■ Work instructions
Starting at the line that contains "166]], id: 22" and stopping at the line that contains "const mmPx = (x, y, d)", repeat every line exactly, the two end lines included, and nothing else.

-- begin --

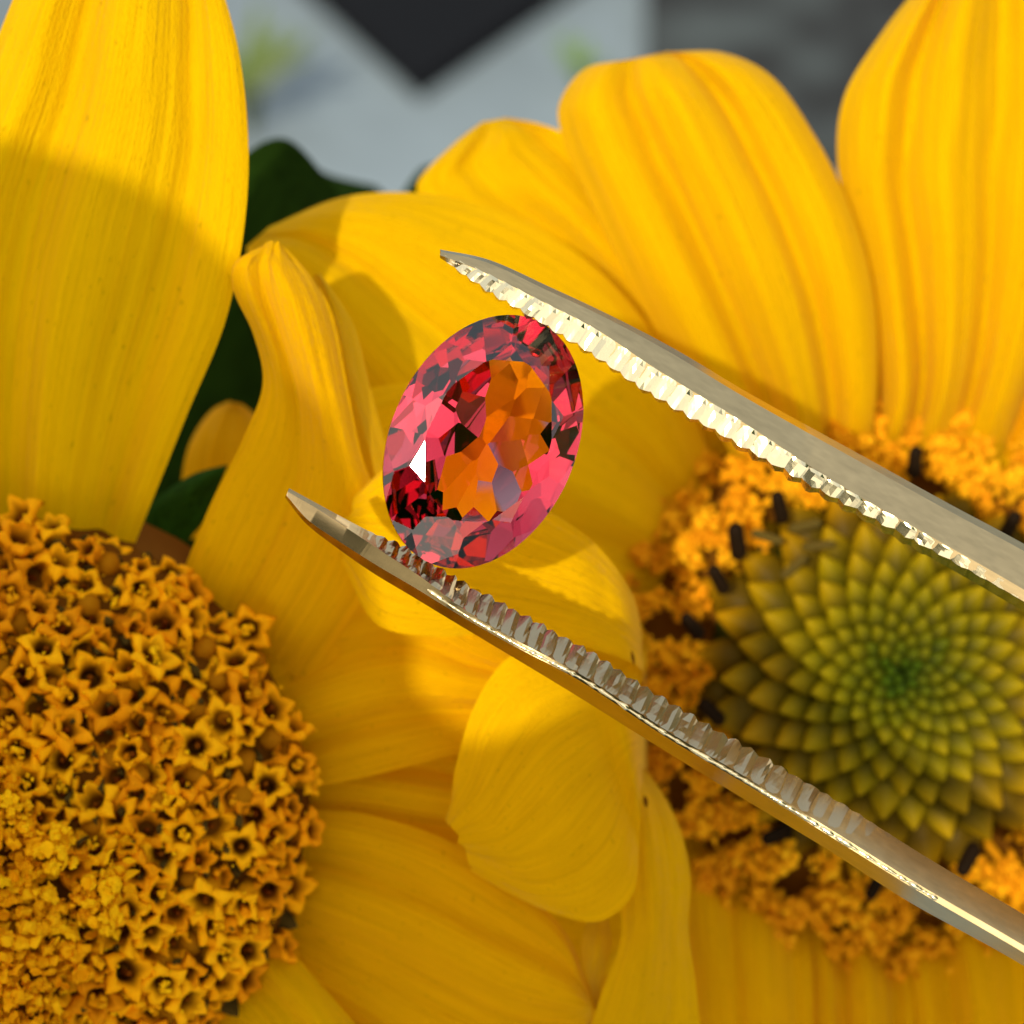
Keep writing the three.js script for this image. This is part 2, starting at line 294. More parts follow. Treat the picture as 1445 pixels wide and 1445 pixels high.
// ------------------------------------------------------------------ left flower
{
  const C = P(22, 1147, 114.5), F = flowerFrame(C, cdir(0.10, 0.04, 1).normalize());
  const at = C.clone();
  const o = thing('yellow_flower', 'left yellow flower with open star florets on a broad orange disc', 'flower', at, null);
  const R = 11.7, H = 5.6;
  mesh('receptacle', shellDome(F, R - 0.3, H - 0.95), BROWN, o, at);
  mesh('disc_base', grid(48, 6, (u, v) => { const a = u * 2 * Math.PI, r = lerp(11, 12.6, v); return C.clone().addScaledVector(F.t1, r * Math.cos(a) * MM).addScaledVector(F.t2, r * Math.sin(a) * MM).addScaledVector(F.n, lerp(0.2, -3.2, v) * MM); }), BROWN, o, at);
  const petals = [
    { L: [[-60, 830, 122], [-100, 500, 118], [-80, 260, 116], [-10, 70, 115], [35, -40, 115], [90, -150, 116], [150, -230, 117]], R: [[165, 830, 123], [262, 590, 118.5], [322, 440, 116.5], [350, 260, 115], [343, 110, 114.5], [315, -10, 115], [225, -215, 117]], bulge: [0.3, 0.8, 1.0, 0.6], ridges: 2.6, amp: 0.7, phase: 0.4, id: 1, m: 2, uvw: 1.4 },
    { L: [[255, 815, 121], [300, 705, 119], [345, 615, 117.5], [371, 540, 116.5], [357, 470, 115.5], [328, 405, 114.8], [333, 368, 114.5], [372, 343, 115]], R: [[440, 975, 121], [535, 830, 119], [545, 740, 118], [512, 648, 116.2], [493, 560, 115.2], [468, 440, 115], [440, 385, 115], [400, 346, 115]], bulge: [0.3, 1.0, 1.2, 0.5], ridges: 1.8, amp: 0.38, phase: 1.4, rag: 7, id: 2, m: 1 },
    { L: [[500, 850, 120.5], [520, 760, 119], [505, 650, 118], [480, 545, 117.5], [458, 450, 117.2], [440, 390, 117.2]], R: [[640, 850, 121], [600, 770, 119.8], [556, 660, 119], [522, 545, 118.5], [496, 450, 118], [452, 385, 117.4]], bulge: [0.2, 0.6, 0.5, 0.3], ridges: 1.5, amp: 0.2, rag: 4, nu: 20, id: 8, m: 0 },
    { L: [[340, 860, 121.5], [450, 790, 120.8], [560, 780, 120.5], [650, 850, 120.5], [730, 920, 120.5], [775, 965, 120.7]], R: [[395, 1120, 121.5], [500, 1100, 120.8], [600, 1075, 120.5], [690, 1050, 120.5], [750, 1010, 120.5], [785, 985, 120.7]], bulge: [0.3, 0.9, 0.6], ridges: 2.4, amp: 0.34, phase: 0.2, id: 3, m: 1 },
    { L: [[390, 1000, 122.5], [500, 1010, 122.2], [620, 1040, 122.2], [720, 1070, 122.2], [830, 1130, 122.4]], R: [[410, 1230, 122.5], [520, 1230, 122], [640, 1240, 121.8], [740, 1240, 122], [840, 1190, 122.2]], bulge: [0.2, 0.5, 0.4], ridges: 2.2, amp: 0.32, phase: 2.2, id: 4, m: 0 },
    { L: [[405, 1140, 121.5], [520, 1150, 120.6], [640, 1190, 119.8], [735, 1253, 119.5], [800, 1318, 119.5], [832, 1400, 119.8]], R: [[370, 1370, 121.5], [480, 1440, 120.6], [600, 1510, 120], [720, 1550, 119.6], [800, 1520, 119.5], [836, 1440, 119.8]], bulge: [0.2, 0.9, 0.7], ridges: 2.8, amp: 0.3, phase: 0.9, id: 5, m: 1 },
    { L: [[385, 1310, 120], [440, 1375, 119], [505, 1450, 118.4], [570, 1540, 118], [600, 1620, 118]], R: [[260, 1440, 120], [330, 1510, 119], [420, 1600, 118.4], [510, 1660, 118], [580, 1660, 118]], bulge: [0.2, 0.8, 0.6], ridges: 2.5, amp: 0.18, phase: 0.1, id: 6, m: 0 },
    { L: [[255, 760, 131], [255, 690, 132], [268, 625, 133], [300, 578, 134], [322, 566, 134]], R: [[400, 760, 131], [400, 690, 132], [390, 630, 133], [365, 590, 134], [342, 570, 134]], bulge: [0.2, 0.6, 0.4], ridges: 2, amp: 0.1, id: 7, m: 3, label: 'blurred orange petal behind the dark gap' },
  ];
  for (const p of petals) { const q = mesh('petal', blade({ dz: -5, ...p }), PETAL[p.m], o, at); if (p.label) q.userData.label = p.label; }
  // the rest of the ray, mostly outside the frame: the side nearest the sun stands up
  for (const [az, len, w, rise, curl] of [[150, 30, 11, 0.75, 6], [178, 31, 12, 0.95, 5], [205, 30, 12, 1.05, 4], [232, 30, 12, 0.95, 4], [258, 30, 11, 0.75, 3], [284, 28, 11, 0.3, 2], [-35, 15, 10, -0.05, 0], [-10, 15, 10, -0.05, 0], [15, 15, 10, -0.05, 0], [40, 14, 10, -0.08, 0]])
    mesh('petal', freePetal(F, az * Math.PI / 180, 11.5, len, w, rise, curl, az), PETAL[0], o, at);
  // dark leaves and stem
  const leaf = (p, m, label) => { const q = mesh('leaf', blade({ bulge: [0.2, 0.6, 0.2], ridges: 1, amp: 0.1, phase: Math.PI, dz: -4, ...p }), m, o, at); if (label) q.userData.label = label; };
  leaf({ L: [[170, 830, 126], [195, 735, 125], [225, 700, 124.5], [275, 668, 124], [318, 656, 124]], R: [[300, 830, 126], [262, 775, 125], [288, 735, 124.5], [308, 690, 124], [322, 657, 124]], id: 20 }, LEAF, 'dark green pointed leaf tip beside the orange disc');
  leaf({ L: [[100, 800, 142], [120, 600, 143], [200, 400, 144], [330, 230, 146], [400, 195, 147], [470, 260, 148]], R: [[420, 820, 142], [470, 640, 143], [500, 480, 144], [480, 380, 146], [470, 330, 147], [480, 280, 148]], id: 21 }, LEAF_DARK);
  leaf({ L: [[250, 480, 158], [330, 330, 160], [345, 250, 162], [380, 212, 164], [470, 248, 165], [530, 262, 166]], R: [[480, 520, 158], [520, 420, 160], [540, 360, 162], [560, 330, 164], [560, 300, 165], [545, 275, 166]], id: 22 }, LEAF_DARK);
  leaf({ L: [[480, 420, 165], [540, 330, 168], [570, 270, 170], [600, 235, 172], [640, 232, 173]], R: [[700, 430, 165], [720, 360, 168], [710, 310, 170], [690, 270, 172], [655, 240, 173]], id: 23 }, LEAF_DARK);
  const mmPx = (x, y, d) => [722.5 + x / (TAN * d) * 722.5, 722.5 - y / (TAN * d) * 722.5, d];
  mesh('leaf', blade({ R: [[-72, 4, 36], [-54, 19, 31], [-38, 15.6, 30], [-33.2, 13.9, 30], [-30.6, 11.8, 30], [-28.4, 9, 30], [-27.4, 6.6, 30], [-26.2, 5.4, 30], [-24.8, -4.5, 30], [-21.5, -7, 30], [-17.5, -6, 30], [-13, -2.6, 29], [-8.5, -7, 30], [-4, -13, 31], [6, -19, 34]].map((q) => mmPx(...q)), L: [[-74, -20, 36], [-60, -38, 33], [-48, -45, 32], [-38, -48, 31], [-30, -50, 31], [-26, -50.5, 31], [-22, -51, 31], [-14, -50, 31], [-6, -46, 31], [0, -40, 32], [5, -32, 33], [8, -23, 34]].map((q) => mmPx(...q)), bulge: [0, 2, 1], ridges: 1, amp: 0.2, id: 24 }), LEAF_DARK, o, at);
  const s0 = C.clone().addScaledVector(F.n, -1 * MM);
  mesh('stem', tube([s0, s0.clone().addScaledVector(F.n, -12 * MM).add(V(0, -0.012, 0)), s0.clone().add(V(-0.01, -0.12, -0.03)), V(s0.x - 0.02, 0.0, s0.z - 0.05)], 1.8 * MM, 40), STEM, o, at);
  mesh('calyx', (() => { const g = new THREE.SphereGeometry(9 * MM, 24, 10, 0, 6.3, Math.PI / 2, Math.PI / 2); g.rotateX(Math.PI / 2); g.scale(1, 1, 0.6); g.applyQuaternion(new THREE.Quaternion().setFromUnitVectors(V(0, 0, 1), F.n)); g.translate(C.x - F.n.x * 3 * MM, C.y - F.n.y * 3 * MM, C.z - F.n.z * 3 * MM); return g; })(), STEM, o, at);

  // florets in golden-angle order
  const N = 335, c = R / Math.sqrt(N);
  for (let n = 0; n < N; n++) {
    const r = c * Math.sqrt(n + 0.5), a = n * GOLD + 0.7, x = r * Math.cos(a) + rr(-0.18, 0.18), y = r * Math.sin(a) + rr(-0.18, 0.18);
    const d = dome(F, R + 0.25, H, x, y), out = F.t1.clone().multiplyScalar(Math.cos(a)).addScaledVector(F.t2, Math.sin(a));
    const tuft = Math.hypot(x + 1.5, y + 3.0) < 5.2 + rr(-1.2, 0.9);
    const zdir = d.n.clone().lerp(F.n, 0.25).addScaledVector(F.t1, rr(-0.55, 0.55)).addScaledVector(F.t2, rr(-0.55, 0.55));
    if (tuft) { const m = new THREE.Mesh(clumps[Math.floor(rnd() * 9)], POLLEN[Math.floor(rnd() * 3)]); m.name = 'pollen_tuft'; const s = rr(0.9, 1.3) * MM; place(m, o, d.p.addScaledVector(d.n, rr(0.3, 1.8) * MM), out.applyAxisAngle(F.n, rr(0, 6)), zdir, [s, s, s], at); continue; }
    const m = new THREE.Mesh(florets[Math.floor(rnd() * 18)], FLORET[Math.floor(rnd() * 4)]); m.name = 'disc_floret'; const s = rr(0.76, 1.02) * MM;
    place(m, o, d.p.clone().addScaledVector(d.n, rr(-0.7, 0.5) * MM), out.clone().applyAxisAngle(F.n, rr(0, 6)), zdir, [s, s, s * rr(0.85, 1.1)], at);
    if (rnd() < 0.4) { const u = new THREE.Mesh(unopened, FLORET[1]); u.name = 'unopened_floret'; const aa = a - 1.05 / r, e = dome(F, R + 0.25, H, r * Math.cos(aa), r * Math.sin(aa)), w = rr(0.42, 0.58) * MM; place(u, o, e.p.addScaledVector(e.n, rr(-1.0, -0.4) * MM), out.clone(), e.n, [w, w, w * 1.2], at); }
    if (r > 2.5) { const b = new THREE.Mesh(bracts[0], OLIVE); b.name = 'bract'; const aa = a + 0.085 * 12 / r, e = dome(F, R + 0.25, H, r * 1.02 * Math.cos(aa), r * 1.02 * Math.sin(aa)); const w = rr(0.8, 1.2) * MM; place(b, o, e.p.addScaledVector(e.n, rr(-0.5, 0.1) * MM), out.clone().applyAxisAngle(F.n, Math.PI / 2), d.n, [w, w, w], at); }
  }
}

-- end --

■ Right answer
  leaf({ L: [[250, 480, 158], [330, 330, 160], [345, 250, 162], [380, 212, 164], [470, 248, 165], [530, 262, 166]], R: [[480, 520, 158], [520, 420, 160], [540, 360, 162], [560, 330, 164], [560, 300, 165], [545, 275, 166]], id: 22 }, LEAF_DARK);
  leaf({ L: [[480, 420, 165], [540, 330, 168], [570, 270, 170], [600, 235, 172], [640, 232, 173]], R: [[700, 430, 165], [720, 360, 168], [710, 310, 170], [690, 270, 172], [655, 240, 173]], id: 23 }, LEAF_DARK);
  const mmPx = (x, y, d) => [722.5 + x / (TAN * d) * 722.5, 722.5 - y / (TAN * d) * 722.5, d];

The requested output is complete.